Looking at CERN from a different perspective

Although the vast majority of students at CERN study and work on projects in the physics, engineering or IT fields, there are some who come to use CERN as a subject to complement their research in other fields. Larissa Kuchina, a graphic design student, and Jérôme Wohlschlag, an architectural student, completed their degrees and their dissertations on unusual aspects of the Laboratory. Both offer valuable perspectives that are not necessarily the ones we usually encounter.

 

Top: Aerial vue of the CERN site in 1961 (CERN archive).
Bottom: Photo of the Master's project model.

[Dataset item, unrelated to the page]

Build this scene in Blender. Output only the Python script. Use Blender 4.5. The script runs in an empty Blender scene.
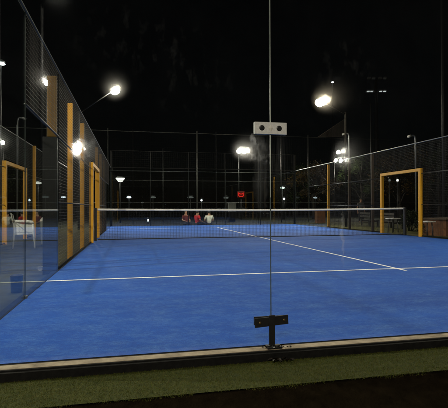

Recently, Jérôme Wohlschlag featured CERN in his dissertation for his Master’s degree in architecture at the Ecole Polytechnique Fédérale de Lausanne. Developed with the help of Professor Franz Graf’s TSAM Laboratoire des Techniques et de la Sauveguard de L’Architecture Moderne, Jérôme’s project focused on the preservation and extension of CERN’s ‘Main Buildings’, which were designed and built in the late 1950s by major players in modern Swiss architecture. “Using Peter and Rudolf Steiger’s drawings of the first stages of construction, I was able to show that the site has great potential for rehabilitation,” he says. “The project revealed a previously unrecognized architectural heritage, and basing construction on these first stages allowed us to propose expansion that meets current architectural requirements.”

The CERN site, with its multi-flavoured buildings and unorthodox layout, can seem daunting. “At first, the site was a mysterious labyrinth to me,” explains Jérôme. “But as I started studying the history of its urban and architectural planning, it became more familiar and I was able to appreciate the quality of the original construction.” But becoming comfortable with the CERN site is often something that only comes after years of experience.

An example of a way-finding element that would appear around the CERN site.

Larissa Kuchina, however, has provided a possible solution to this problem with a diploma project to complete her Bachelor’s degree at the Geneva University of Art and Design. Using fundamental particles – the smallest entities in the Universe – as a starting point, she has proposed ‘CERN. Signage and Identity’, a new system to both establish identity at CERN and help navigate the confusing maze of workshops, experiments and administrative buildings on the site.

“In graphic design, the smallest entity is the visible point, so I decided to translate the particle into a point to make something invisible into something that is visible and more human,” she says. “It is the fundamental particles studied at CERN that create the structures we see all around us, so I designed a pattern comprising different-sized points as the basis for each graphical feature.” This pattern forms the background for each of the elements of the way-finding system that Larissa has proposed be erected around the Meyrin and Prévessin sites.

Each proposed element refers to a redesigned map that allows visitors and staff to locate buildings with greater ease. “I worked a lot on the CERN map, because it is essential to finding your way around at CERN,” Larissa explains. “I made it more legible and clear by dividing the Meyrin site into 5 different zones and by colour-coding these zones according to function.”

The blue 'beam' as seen in the press hallway (Building 50).

She also proposed an alternative to the ‘Black Line’ that guides visitors from the Reception to the Main Building – a ‘beam’ of small blue particles and arrows painted on the floor that keeps visitors on track between the two points.

Creativity is a common feature of many young students. Whatever their specific field of activity and whatever their professional future, they all have the potential to bring a fresh breeze of novelty to our Lab.